**Task details**
Take each line that has the word "part" and return it.

►

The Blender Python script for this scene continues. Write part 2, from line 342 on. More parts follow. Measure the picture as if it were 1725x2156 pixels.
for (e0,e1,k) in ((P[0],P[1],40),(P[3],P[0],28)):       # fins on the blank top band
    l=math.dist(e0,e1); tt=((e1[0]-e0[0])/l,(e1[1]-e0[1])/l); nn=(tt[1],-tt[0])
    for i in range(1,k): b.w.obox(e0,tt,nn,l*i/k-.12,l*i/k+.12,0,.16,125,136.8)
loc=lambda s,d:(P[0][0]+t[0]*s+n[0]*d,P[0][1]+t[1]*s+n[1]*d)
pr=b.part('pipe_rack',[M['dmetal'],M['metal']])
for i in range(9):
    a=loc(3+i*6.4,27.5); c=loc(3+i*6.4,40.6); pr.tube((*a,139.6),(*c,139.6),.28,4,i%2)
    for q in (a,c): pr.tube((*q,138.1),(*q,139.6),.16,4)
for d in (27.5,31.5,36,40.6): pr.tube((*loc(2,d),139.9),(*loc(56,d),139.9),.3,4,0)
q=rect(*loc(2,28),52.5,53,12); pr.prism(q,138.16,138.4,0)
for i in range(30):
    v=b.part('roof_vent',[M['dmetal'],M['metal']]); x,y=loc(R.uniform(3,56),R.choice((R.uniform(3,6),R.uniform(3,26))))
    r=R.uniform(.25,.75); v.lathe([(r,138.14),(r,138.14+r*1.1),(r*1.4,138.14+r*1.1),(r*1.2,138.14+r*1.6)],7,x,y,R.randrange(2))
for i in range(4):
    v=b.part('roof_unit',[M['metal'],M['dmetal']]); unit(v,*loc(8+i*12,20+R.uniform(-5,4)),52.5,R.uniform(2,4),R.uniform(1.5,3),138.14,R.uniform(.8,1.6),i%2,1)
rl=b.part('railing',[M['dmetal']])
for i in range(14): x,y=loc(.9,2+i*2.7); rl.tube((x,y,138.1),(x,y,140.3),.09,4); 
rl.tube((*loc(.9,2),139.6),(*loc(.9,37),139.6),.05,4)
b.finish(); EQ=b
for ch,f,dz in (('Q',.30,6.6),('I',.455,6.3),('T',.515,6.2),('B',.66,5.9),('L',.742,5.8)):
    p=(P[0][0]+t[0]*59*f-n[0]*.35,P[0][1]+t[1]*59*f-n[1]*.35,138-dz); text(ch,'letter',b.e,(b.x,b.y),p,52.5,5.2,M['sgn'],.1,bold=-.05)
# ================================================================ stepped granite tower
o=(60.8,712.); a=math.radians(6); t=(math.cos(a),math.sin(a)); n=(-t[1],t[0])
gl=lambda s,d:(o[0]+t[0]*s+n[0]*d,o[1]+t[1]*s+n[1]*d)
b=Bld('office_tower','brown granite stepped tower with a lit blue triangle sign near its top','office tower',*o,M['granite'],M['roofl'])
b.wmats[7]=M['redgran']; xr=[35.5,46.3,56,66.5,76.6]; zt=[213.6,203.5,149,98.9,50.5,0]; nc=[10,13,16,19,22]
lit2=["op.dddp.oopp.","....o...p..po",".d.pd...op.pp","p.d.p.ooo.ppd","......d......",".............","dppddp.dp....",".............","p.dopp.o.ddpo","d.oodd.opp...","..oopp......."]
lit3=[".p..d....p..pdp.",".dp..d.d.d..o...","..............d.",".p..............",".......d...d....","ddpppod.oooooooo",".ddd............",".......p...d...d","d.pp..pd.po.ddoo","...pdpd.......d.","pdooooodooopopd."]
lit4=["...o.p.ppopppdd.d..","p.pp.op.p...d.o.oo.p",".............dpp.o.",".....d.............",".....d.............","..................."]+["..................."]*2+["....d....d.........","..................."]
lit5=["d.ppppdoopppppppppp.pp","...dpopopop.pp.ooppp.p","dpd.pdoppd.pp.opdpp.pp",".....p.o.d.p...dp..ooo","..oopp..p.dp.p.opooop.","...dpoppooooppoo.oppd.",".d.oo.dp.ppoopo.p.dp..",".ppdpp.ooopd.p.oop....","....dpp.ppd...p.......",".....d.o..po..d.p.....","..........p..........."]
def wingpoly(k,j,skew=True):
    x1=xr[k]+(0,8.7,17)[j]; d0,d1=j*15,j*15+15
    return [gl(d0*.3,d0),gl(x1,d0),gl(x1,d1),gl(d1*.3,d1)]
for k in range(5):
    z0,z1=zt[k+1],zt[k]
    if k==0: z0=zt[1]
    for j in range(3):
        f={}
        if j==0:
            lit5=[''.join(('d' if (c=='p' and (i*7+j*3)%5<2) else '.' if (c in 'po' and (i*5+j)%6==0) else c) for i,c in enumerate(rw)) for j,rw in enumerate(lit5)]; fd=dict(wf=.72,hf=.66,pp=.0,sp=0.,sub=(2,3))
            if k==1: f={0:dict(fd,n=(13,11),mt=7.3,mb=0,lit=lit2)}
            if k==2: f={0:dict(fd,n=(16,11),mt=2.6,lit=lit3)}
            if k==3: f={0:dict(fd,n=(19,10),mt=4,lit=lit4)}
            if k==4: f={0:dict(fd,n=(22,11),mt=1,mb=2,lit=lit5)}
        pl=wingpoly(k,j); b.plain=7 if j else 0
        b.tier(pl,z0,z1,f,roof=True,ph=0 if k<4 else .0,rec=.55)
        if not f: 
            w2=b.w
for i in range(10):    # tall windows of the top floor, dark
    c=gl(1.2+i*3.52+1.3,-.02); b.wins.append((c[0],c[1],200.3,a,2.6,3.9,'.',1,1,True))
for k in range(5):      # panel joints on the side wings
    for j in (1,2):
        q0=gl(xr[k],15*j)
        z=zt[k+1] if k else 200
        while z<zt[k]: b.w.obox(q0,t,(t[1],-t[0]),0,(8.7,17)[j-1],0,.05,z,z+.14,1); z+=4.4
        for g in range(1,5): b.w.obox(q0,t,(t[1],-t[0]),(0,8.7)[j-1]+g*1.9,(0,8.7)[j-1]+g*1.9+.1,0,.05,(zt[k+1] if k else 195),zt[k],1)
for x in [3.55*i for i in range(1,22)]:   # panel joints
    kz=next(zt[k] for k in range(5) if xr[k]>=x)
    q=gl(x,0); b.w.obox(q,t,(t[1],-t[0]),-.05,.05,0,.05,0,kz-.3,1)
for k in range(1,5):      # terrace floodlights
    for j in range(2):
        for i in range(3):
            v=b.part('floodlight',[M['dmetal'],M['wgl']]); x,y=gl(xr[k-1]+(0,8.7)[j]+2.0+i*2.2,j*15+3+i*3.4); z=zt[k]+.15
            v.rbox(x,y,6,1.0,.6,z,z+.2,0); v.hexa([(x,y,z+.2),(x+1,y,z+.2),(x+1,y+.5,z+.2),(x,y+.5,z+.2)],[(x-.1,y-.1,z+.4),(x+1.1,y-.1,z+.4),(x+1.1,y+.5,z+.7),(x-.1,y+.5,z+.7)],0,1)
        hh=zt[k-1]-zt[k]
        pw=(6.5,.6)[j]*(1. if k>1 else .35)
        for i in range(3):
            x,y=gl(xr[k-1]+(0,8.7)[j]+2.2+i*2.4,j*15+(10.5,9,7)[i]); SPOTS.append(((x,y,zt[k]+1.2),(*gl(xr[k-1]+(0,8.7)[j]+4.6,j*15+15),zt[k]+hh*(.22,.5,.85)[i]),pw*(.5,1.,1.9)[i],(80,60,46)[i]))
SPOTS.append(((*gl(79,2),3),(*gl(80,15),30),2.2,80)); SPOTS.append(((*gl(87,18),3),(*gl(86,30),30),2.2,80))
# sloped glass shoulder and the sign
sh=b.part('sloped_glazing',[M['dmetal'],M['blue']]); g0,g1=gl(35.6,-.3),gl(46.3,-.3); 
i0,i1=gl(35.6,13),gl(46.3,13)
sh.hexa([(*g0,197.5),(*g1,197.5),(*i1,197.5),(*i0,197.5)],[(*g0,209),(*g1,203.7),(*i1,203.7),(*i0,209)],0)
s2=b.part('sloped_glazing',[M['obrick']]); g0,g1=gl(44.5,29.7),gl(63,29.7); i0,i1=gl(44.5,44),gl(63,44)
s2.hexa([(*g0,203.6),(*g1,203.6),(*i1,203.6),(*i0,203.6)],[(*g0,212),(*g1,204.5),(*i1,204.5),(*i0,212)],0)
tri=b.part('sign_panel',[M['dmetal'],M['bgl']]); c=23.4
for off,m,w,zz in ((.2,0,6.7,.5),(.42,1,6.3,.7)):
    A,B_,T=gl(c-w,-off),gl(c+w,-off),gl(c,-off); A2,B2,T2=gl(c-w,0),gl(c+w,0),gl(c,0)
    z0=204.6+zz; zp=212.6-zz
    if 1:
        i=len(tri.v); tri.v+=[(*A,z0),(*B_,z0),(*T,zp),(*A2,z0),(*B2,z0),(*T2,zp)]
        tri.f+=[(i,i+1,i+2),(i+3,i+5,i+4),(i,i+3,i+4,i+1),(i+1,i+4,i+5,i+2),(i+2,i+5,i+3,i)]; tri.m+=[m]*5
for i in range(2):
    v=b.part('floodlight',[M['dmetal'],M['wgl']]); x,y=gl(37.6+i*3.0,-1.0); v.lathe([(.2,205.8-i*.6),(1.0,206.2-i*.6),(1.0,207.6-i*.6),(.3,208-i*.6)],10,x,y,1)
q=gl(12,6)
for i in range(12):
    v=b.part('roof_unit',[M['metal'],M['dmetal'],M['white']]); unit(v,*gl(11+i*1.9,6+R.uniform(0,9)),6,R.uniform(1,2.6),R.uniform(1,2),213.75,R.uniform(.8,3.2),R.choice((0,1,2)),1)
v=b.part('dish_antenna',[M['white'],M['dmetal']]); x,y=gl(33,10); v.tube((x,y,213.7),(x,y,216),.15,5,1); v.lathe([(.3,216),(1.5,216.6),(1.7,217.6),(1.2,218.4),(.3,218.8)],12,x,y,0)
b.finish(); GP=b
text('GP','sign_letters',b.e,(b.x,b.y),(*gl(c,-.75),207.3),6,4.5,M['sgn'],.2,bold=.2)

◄

**Response**
The Blender Python script for this scene continues. Write part 2, from line 342 on. More parts follow. Measure the picture as if it were 1725x2156 pixels.
pr=b.part('pipe_rack',[M['dmetal'],M['metal']])
    v=b.part('roof_vent',[M['dmetal'],M['metal']]); x,y=loc(R.uniform(3,56),R.choice((R.uniform(3,6),R.uniform(3,26))))
    v=b.part('roof_unit',[M['metal'],M['dmetal']]); unit(v,*loc(8+i*12,20+R.uniform(-5,4)),52.5,R.uniform(2,4),R.uniform(1.5,3),138.14,R.uniform(.8,1.6),i%2,1)
rl=b.part('railing',[M['dmetal']])
            v=b.part('floodlight',[M['dmetal'],M['wgl']]); x,y=gl(xr[k-1]+(0,8.7)[j]+2.0+i*2.2,j*15+3+i*3.4); z=zt[k]+.15
sh=b.part('sloped_glazing',[M['dmetal'],M['blue']]); g0,g1=gl(35.6,-.3),gl(46.3,-.3); 
s2=b.part('sloped_glazing',[M['obrick']]); g0,g1=gl(44.5,29.7),gl(63,29.7); i0,i1=gl(44.5,44),gl(63,44)
tri=b.part('sign_panel',[M['dmetal'],M['bgl']]); c=23.4
    v=b.part('floodlight',[M['dmetal'],M['wgl']]); x,y=gl(37.6+i*3.0,-1.0); v.lathe([(.2,205.8-i*.6),(1.0,206.2-i*.6),(1.0,207.6-i*.6),(.3,208-i*.6)],10,x,y,1)
    v=b.part('roof_unit',[M['metal'],M['dmetal'],M['white']]); unit(v,*gl(11+i*1.9,6+R.uniform(0,9)),6,R.uniform(1,2.6),R.uniform(1,2),213.75,R.uniform(.8,3.2),R.choice((0,1,2)),1)
v=b.part('dish_antenna',[M['white'],M['dmetal']]); x,y=gl(33,10); v.tube((x,y,213.7),(x,y,216),.15,5,1); v.lathe([(.3,216),(1.5,216.6),(1.7,217.6),(1.2,218.4),(.3,218.8)],12,x,y,0)